The New York apartment building where former IMF leader Dominique Strauss-Kahn is under house arrest on sexual assault charges has become a new tourist hot spot.
Meanwhile, the IMF has been working to find a successor to lead an organisation that provides billions in loans to stabilise the world economy.
France’s finance minister, Christine Lagarde, has emerged as a front-runner to replace Strauss-Kahn, but emerging economies have pressed for an end to Europe’s traditional stranglehold on the position of IMF managing director.
Yesterday, open-top buses passed by, with cameras pointed at the luxury high-rise in lower Manhattan where Strauss-Kahn was holed up with his wife, Anne Sinclair.

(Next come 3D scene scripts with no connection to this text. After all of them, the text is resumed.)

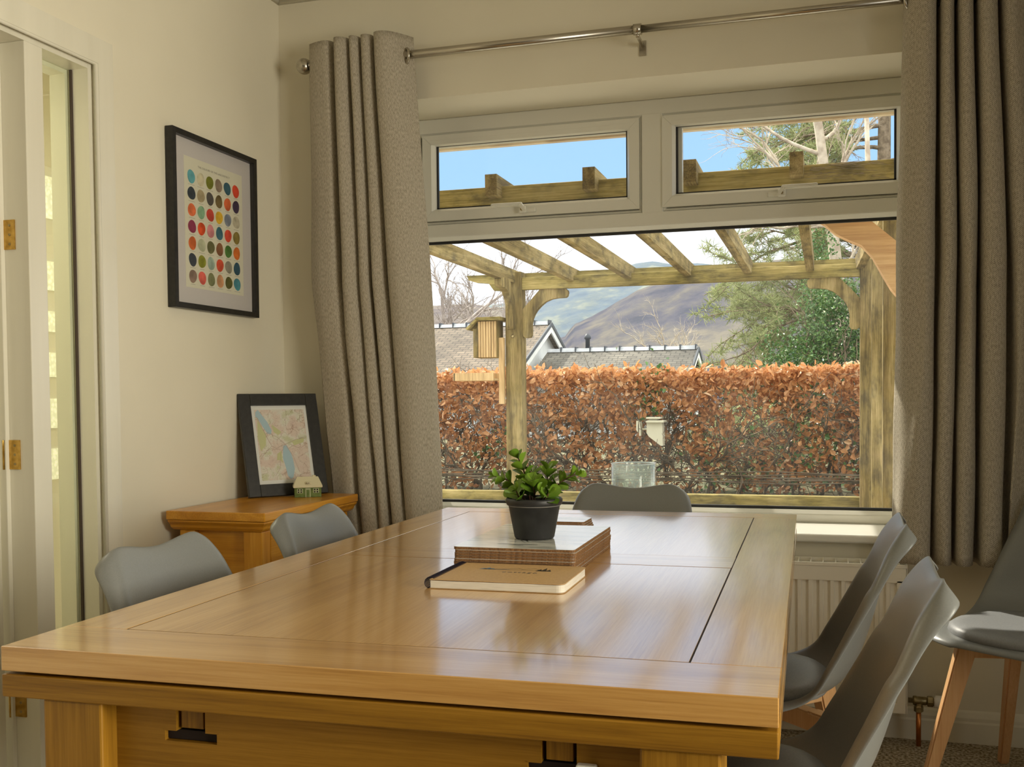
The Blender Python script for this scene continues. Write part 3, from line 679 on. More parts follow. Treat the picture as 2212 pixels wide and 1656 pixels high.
for pts, k in branches:
    P_ = [Vector(p) for p in pts]; m.tube(P_, [.0022] + [.0017] * (len(P_) - 2) + [.0011], 7)
    tot = sum((b - a).length for a, b in zip(P_, P_[1:])); step = .013; s0 = .016; ang = rnd.uniform(0, PI)
    while s0 <= tot + .001:
        s_ = s0
        for a, b in zip(P_, P_[1:]):
            ll = (b - a).length
            if s_ <= ll + 1e-6: p = a + (b - a) * (s_ / ll); d = (b - a).normalized(); break
            s_ -= ll
        side = d.cross(Vector((0, 1, .3))).normalized(); side = Matrix.Rotation(ang, 3, d) @ side; ang += PI / 2 + rnd.uniform(-.25, .25)
        tipk = s0 / tot
        for sg in (1, -1):
            dd = (side * sg + d * (.55 + .5 * tipk) + Vector((0, 0, .12))).normalized()
            leaf_obov(p + side * sg * .0015, dd, (d - dd * .3), (.034 - .010 * tipk) * k, (.0295 - .009 * tipk) * k, .20, min(1, max(0, .25 + .55 * tipk + rnd.uniform(-.2, .25))))
        s0 += step
    for sg in (1, -1):
        dd = (d + side * sg * .5).normalized(); leaf_obov(P_[-1], dd, side, .016 * k, .010 * k, .1, .9)
m.build('stem', stemm, plant)
raw('foliage', lv, lf, plantm, plant, shade=lsh, smooth=True)

# ------------------------------------------------------------------ small cabinet with a frame and a ceramic house
cab = empty('oak_cabinet', (-1.77, 3.03, 0), 0, 'low golden oak cabinet against the left wall beside the curtain', 'cabinet')
def CB(x0, x1, y0, y1, z0, z1, b=.002): return MB().box(x0 + 1.77, x1 + 1.77, y0 - 3.03, y1 - 3.03, z0, z1, b)
ZK = .757; cx0_, cx1_, cy0_, cy1_ = -1.930, -1.592, 2.700, 3.335
CB(cx0_, cx1_, cy0_, cy1_, ZK - .027, ZK, .003).build('cabinet_top', cab_y, cab)
m = MB()
prof = [(.0, -.001), (.0, -.006), (-.004, -.010), (-.009, -.016), (-.012, -.024), (-.019, -.030), (-.024, -.033)]
x0, x1, y0, y1 = cx0_ + 1.77 + .004, cx1_ + 1.77 - .004, cy0_ - 3.03 + .004, cy1_ - 3.03 - .004; rings = []
for a, b in prof: rings.append([m.bm.verts.new(p) for p in ((x0 - a * .2, y0 - a, ZK - .027 + b), (x1 + a, y0 - a, ZK - .027 + b), (x1 + a, y1, ZK - .027 + b), (x0 - a * .2, y1, ZK - .027 + b))])
for r0, r1 in zip(rings, rings[1:]):
    for i in range(4): m.bm.faces.new((r0[i], r0[(i + 1) % 4], r1[(i + 1) % 4], r1[i]))
m.bm.faces.new(rings[0][::-1]); m.bm.faces.new(rings[-1]); m.build('cornice', cab_x, cab)
zt = ZK - .061; bx0, bx1, by0, by1 = cx0_ + .028, cx1_ - .028, cy0_ + .030, cy1_ - .03
for a, b in ((bx0, bx0 + .052), (bx1 - .062, bx1)):
    CB(a, b, by0, by0 + .05, 0, zt).build('corner_post', cab_z, cab); CB(a, b, by1 - .05, by1, 0, zt).build('corner_post', cab_z, cab)
CB(bx0 + .052, bx1 - .062, by0 + .022, by0 + .034, .08, zt, .001).build('side_panel', cab_x, cab)
CB(bx1 - .034, bx1 - .020, by0 + .05, by1 - .05, .08, zt, .001).build('side_panel', cab_z, cab)
dr = CB(bx1 - .018, bx1 - .001, by0 + .054, by1 - .054, .56, zt - .01, .002).build('drawer', cab_y, cab)
k = MB(); k.lathe([(.006, 0), (.006, .012), (.013, .017), (.014, .022), (.009, .026)], bx1 + 1.77 - .002, 0, 20, 'x', .62); k.build('drawer_knob', brassd, dr)
for a, b in ((by0 + .054, (by0 + by1) / 2 - .002), ((by0 + by1) / 2 + .002, by1 - .054)): CB(bx1 - .018, bx1 - .001, a, b, .09, .55, .002).build('cabinet_door', cab_z, cab)
CB(bx0 + .01, bx1 - .01, by0 + .01, by1 - .01, .06, .08).build('cabinet_floor', cab_x, cab); CB(bx0 + .005, bx0 + .012, by0 + .05, by1 - .05, .08, zt).build('cabinet_back', cab_z, cab)

# leaning map frame
fa, fl = .9083, .2706; fw_, fh_ = .2896, .3640
mf = empty('framed_map', (-1.8734, 3.0845, ZK + .0050), 0, 'black framed map of lakes leaning in the corner on top of the oak cabinet', 'picture')
d_ = Vector((math.cos(fa), math.sin(fa), 0)); n_ = Vector((-math.sin(fa), math.cos(fa), 0)); up_ = n_ * math.sin(fl) + Vector((0, 0, math.cos(fl))); bk = d_.cross(up_) * -1
mf.rotation_euler = Matrix((d_, bk, up_)).transposed().to_euler()
if bk.dot(n_) < 0: raise SystemExit('frame axis')
m = MB(); t_ = .042
def fbox(m, x0, x1, z0, z1, y0=0, y1=.016, b=.0015): m.box(x0, x1, y0, y1, z0, z1, b)
fbox(m, 0, t_, 0, fh_); fbox(m, fw_ - t_, fw_, 0, fh_); fbox(m, t_, fw_ - t_, 0, t_); fbox(m, t_, fw_ - t_, fh_ - t_, fh_); m.build('picture_frame', blackf, mf)
MB().box(t_ - .004, fw_ - t_ + .004, .010, .014, t_ - .004, fh_ - t_ + .004).build('backing_board', blackf, mf)
def mapn(nt, b):
    v = coords(nt, (1, 1, 1)); n = N(nt, 'ShaderNodeTexNoise', i_Scale=22., i_Detail=5.); nt.links.new(v, n.inputs['Vector'])
    r = ramp(nt, [(.34, (.62, .64, .44)), (.44, (.76, .74, .66)), (.52, (.74, .64, .56)), (.72, (.72, .58, .52))]); nt.links.new(n.outputs[0], r.inputs[0])
    n2 = N(nt, 'ShaderNodeTexNoise', i_Scale=50., i_Detail=3., i_Distortion=1.2); nt.links.new(v, n2.inputs['Vector'])
    r2 = ramp(nt, [(.485, (1, 1, 1)), (.50, (.45, .38, .30)), (.515, (1, 1, 1))]); nt.links.new(n2.outputs[0], r2.inputs[0])
    n3 = N(nt, 'ShaderNodeTexNoise', i_Scale=14., i_Detail=4.); nt.links.new(v, n3.inputs['Vector'])
    r3 = ramp(nt, [(.49, (1, 1, 1)), (.50, (.60, .50, .42)), (.51, (1, 1, 1))]); nt.links.new(n3.outputs[0], r3.inputs[0])
    a = N(nt, 'ShaderNodeMix', data_type='RGBA', blend_type='MULTIPLY'); a.inputs[0].default_value = .55; nt.links.new(r.outputs[0], a.inputs[6]); nt.links.new(r2.outputs[0], a.inputs[7])
    c = N(nt, 'ShaderNodeMix', data_type='RGBA', blend_type='MULTIPLY'); c.inputs[0].default_value = .8; nt.links.new(a.outputs[2], c.inputs[6]); nt.links.new(r3.outputs[0], c.inputs[7])
    nt.links.new(c.outputs[2], b.inputs['Base Color'])
mapm = mat('map_print', nodes=mapn, rough=.25); lakem = mat('lake_blue', (.42, .58, .66), .3); mapb = mat('map_margin', (.78, .79, .76), .3); roadm = mat('map_road', (.46, .36, .30), .3); grn = mat('map_green', (.58, .60, .33), .3)
mw, mh = fw_ - 2 * t_, fh_ - 2 * t_
mp_ = MB(); mp_.box(t_ - .002, fw_ - t_ + .002, .0085, .010, t_ - .002, fh_ - t_ + .002); mo = mp_.build('map_sheet', mapb, mf)
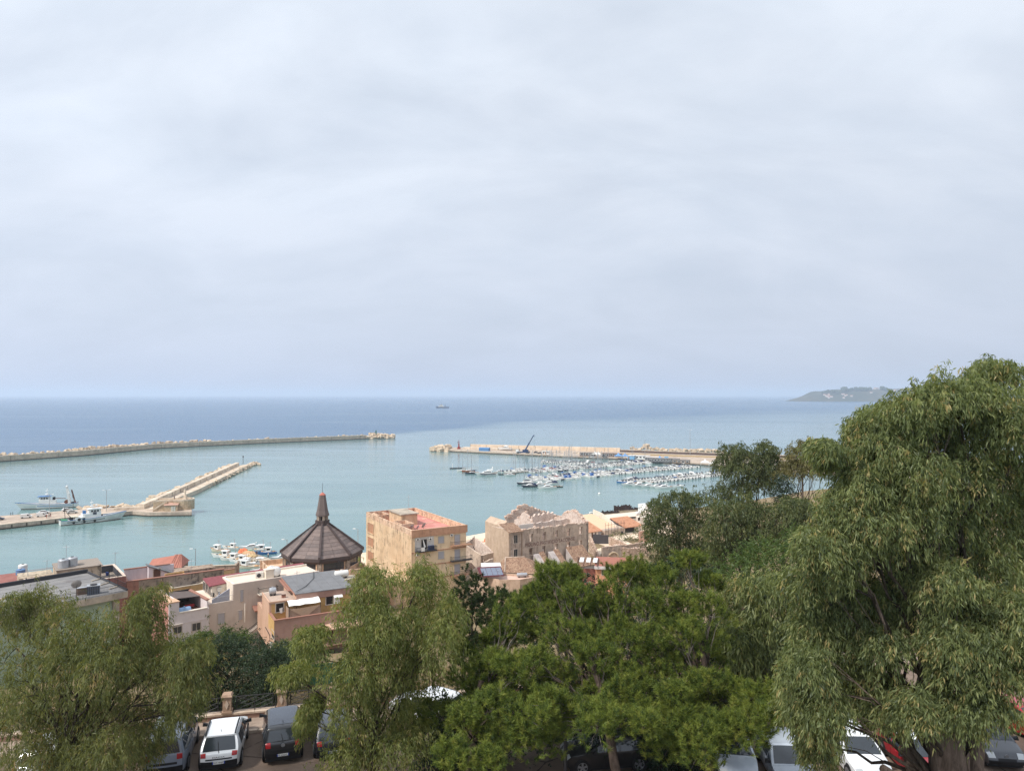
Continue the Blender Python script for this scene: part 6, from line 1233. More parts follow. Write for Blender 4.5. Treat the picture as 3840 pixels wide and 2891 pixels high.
q = lg.loc(355, 2228, 27.8); hb = thing('rooftop_unit', 'blue-grey slatted box unit on the felt roof', 'air conditioner', on_lg(q[0], q[1] + .4, 27.8), lg.a - .35); MB().box(-.75, .75, -.55, .55, 0, 1.15).obj('casing', plain('unit_blue_grey', rgb(104, 114, 130), .6), hb); MB().box(-.8, .8, -.6, .6, 1.15, 1.22).obj('lid', M_alum, hb); MB().lathe([(.4, 1.22), (.45, 1.32), (.2, 1.34)], 12).obj('fan_cowl', M_iron, hb)
for k in range(7): MB().box(-.7 + k * .21, -.62 + k * .21, -.58, -.55, .08, 1.08).obj('slat', M_iron, hb)
q = lg.loc(320, 2228, 27.8); o = thing('rooftop_crate', 'brown panelled box on the felt roof beside the dish', 'box', on_lg(q[0], q[1] + .3, 27.8), lg.a - .2); MB().box(-.9, .9, -.3, .3, 0, .9).obj('panel_box', plain('crate_brown', rgb(120, 100, 88), .9), o); MB().box(-.95, .95, -.34, .34, .9, .96).obj('lid', M_alum, o)
q = lg.loc(65, 2270, 27.8); tank('grey ribbed tank behind the leaves at left end of the felt roof', on_lg(q[0], q[1], 27.8), .6, 1.3, M_alum, 0, False); q = lg.loc(4, 2282, 27.8); tank('white lying tank at the left picture edge on the felt roof', on_lg(q[0], q[1], 27.8), .55, 1.6, M_tankw, .8, True)

bk = House('terrace_block', 'flat-roofed stained block with dark-lined roof terrace and stair house', 'apartment block', 472, 2158, 23.6, 38, 9.0)
Mbw = plaster('stained_cream', rgb(176, 160, 140), rgb(194, 178, 156), rgb(86, 74, 64), .5, .5, .85); Mrd = plaster('brick_red_render', rgb(146, 98, 90), rgb(160, 112, 102), rgb(110, 70, 64), .3, .4, .5); Mbit = plain('bitumen_lining', rgb(74, 76, 82), .9); Mcop = plain('pale_coping', rgb(222, 200, 184), .9)
bd = 11.0; bl = bk.loc(371, 2172.7, 23.6)[0]
bk.box('wall', Mrd, bl - 18, 0, 0, bd, 9, 22.2); bk.box('terrace_floor', plain('terrace_screed', rgb(158, 146, 134), .95), bl, -.3, .3, bd - .3, 22.2, 22.25); bk.parapet(Mbit, bl - 1, 0, 0, bd, 22.21, 23.5, .3, 'fbr'); bk.box('coping', Mcop, bl - 1, .06, -.06, .36, 23.5, 23.6); bk.box('coping', Mcop, bl - 1, .06, bd - .36, bd + .06, 23.5, 23.6); bk.box('coping', Mcop, -.36, .06, .36, bd - .36, 23.5, 23.6); bk.box('front_panel', Mrd, bl - 18, 0, -.04, -.004, 9, 23.48)
s0 = bk.fx(212, 2150, 3)[0]; s1 = bk.fx(380, 2130, 3)[0]
bk.box('stair_house', Mbw, s0, s1, 3.0, 8.4, 22.2, 25.3); bk.mb('stair_house_roof', MB().hexa([(s0 - .1, 2.8, 25.3), (s1 + .2, 2.8, 25.3), (s1 + .2, 8.6, 25.3), (s0 - .1, 8.6, 25.3), (s0 - .1, 2.8, 25.42), (s1 + .2, 2.8, 25.42), (s1 + .2, 8.6, 25.6), (s0 - .1, 8.6, 25.6)]), plain('stair_roof', rgb(150, 138, 128), .95)); bk.win('dark', 267, 2143, 280, 2156, off=3.0)
l0 = bk.fx(111, 2160, 1)[0]
bk.box('left_terrace_wall', Mbit, l0, s0, 7.0, 7.3, 22.2, 23.7); bk.box('left_coping', Mcop, l0 - .1, s0, 6.9, 7.4, 23.7, 23.8); bk.box('left_side_wall', Mbw, l0 - .3, l0, -3.2, 7.3, 9, 23.7); bk.box('left_side_coping', Mcop, l0 - .4, l0 + .1, -3.3, 7.4, 23.7, 23.8); bk.box('rear_block', Mbw, l0 - 1, s0, 7.4, 12, 9, 23.9)
def on_bk(x, y, z): q = bk.o + bk.dx * x + bk.dy * y; return (q.x, q.y, z)
for k, (px, lab) in enumerate(((237, 'grey ribbed roof tank, left of the pair on the stair house'), (273, 'grey ribbed roof tank, right of the pair on the stair house'))):
    x = bk.fx(px, 2130, 4.4)[0]; tank(lab, on_bk(x, 4.4 + k * .8, 25.45), .82, 1.45, M_alum)
aerial('tall tv aerial between the two roof tanks', on_bk(bk.fx(251, 2120, 5.2)[0], 6.3, 25.5), 3.4); aerial('tv aerial on the right parapet of the dark-lined terrace', on_bk(-.2, 9, 23.6), 2.6, .8); aerial('tv aerial left of the roof tanks', on_bk(bk.fx(176, 2140, 8)[0], 8, 23.9), 2.6, .4)
o = thing('plastic_bucket', 'small blue bucket on the dark-lined terrace', 'bucket', on_bk(-1.6, 8.2, 22.25)); MB().lathe([(.22, 0), (.3, .6), (.28, .6)], 12).obj('pail', plain('bucket_blue', rgb(46, 76, 150), .6), o); MB().tube([(-.29, 0, .58), (-.2, 0, .85), (.2, 0, .85), (.29, 0, .58)], .02, 4).obj('handle', M_iron, o)
pr = thing('roof_pipe_rail', 'long grey pipe hoop along the rear roof, left', 'pipe rail', on_bk(bk.fx(105, 2140, 9)[0], 9, 23.9), bk.a); MB().tube([(0, 0, 0), (0, 0, .9), (6.2, 0, .9), (6.2, 0, .2)], .05, 5).obj('rail', M_alum, pr); MB().tube([(0, .4, 0), (0, .4, .7), (6, .4, .7)], .05, 5).obj('lower_pipe', M_alum, pr)
rd = House('red_house', 'small brick-red house with roof tanks behind the felt roof, far left', 'house', 110, 2190, 21.5, 38, 9.0)
rd.box('wall', Mrd, -9, -1.2, .5, 8, 9, 22.2); rd.mb('side_coping', MB().hexa([(-7, .4, 22.2), (-6.6, .4, 22.2), (-6.6, 8, 23.8), (-7, 8, 23.8), (-7, .4, 22.35), (-6.6, .4, 22.35), (-6.6, 8, 23.95), (-7, 8, 23.95)]), Mcop); rd.mb('gable_wall', MB().hexa([(-7, .5, 22.2), (-6.6, .5, 22.2), (-6.6, 8, 22.2), (-7, 8, 22.2), (-7, .5, 22.21), (-6.6, .5, 22.21), (-6.6, 8, 23.8), (-7, 8, 23.8)]), Mrd); rd.box('low_wing', Mrd, -14, -9, 1, 6, 9, 20.6)
q = G(77, 2152, 22.3); tank('blue roof tank, lower of the stacked pair, far left', (q.x, q.y, 22.2), .75, 1.0, M_tankb); tank('white roof tank, rear of the pair, far left', (q.x - .6, q.y + 1.5, 22.2), .75, 1.5, M_tankw)
railing(rd, 'roof_railing', [(-20, 0.5), (-9.5, .5)], 20.4, 1.0, .2)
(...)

She left in the late morning, getting into an SUV, destination unknown. Sinclair returned about four hours later.
Sinclair, a prominent French TV journalist before her marriage to Strauss-Kahn, has stood by her husband since his arrest last Sunday.
The 62-year-old economist is accused of sexually assaulting a maid last weekend in his 3,000 US dollar-a-night hotel suite at the Sofitel, near Manhattan’s Times Square. He has denied the allegations.
Strauss-Kahn was released from Rikers Island jail on Friday on $1m (€711,691) bail plus $5m (€3.5m) bond.
A crowd of international reporters and onlookers is gathering around the clock outside the 21-story Empire Building at 71 Broadway, across from Wall Street. Strauss-Kahn was moved there on Friday from his jail cell.
Another Manhattan building on the Upper East Side rejected him, after residents in the building complained about the throng of police and media gathered outside.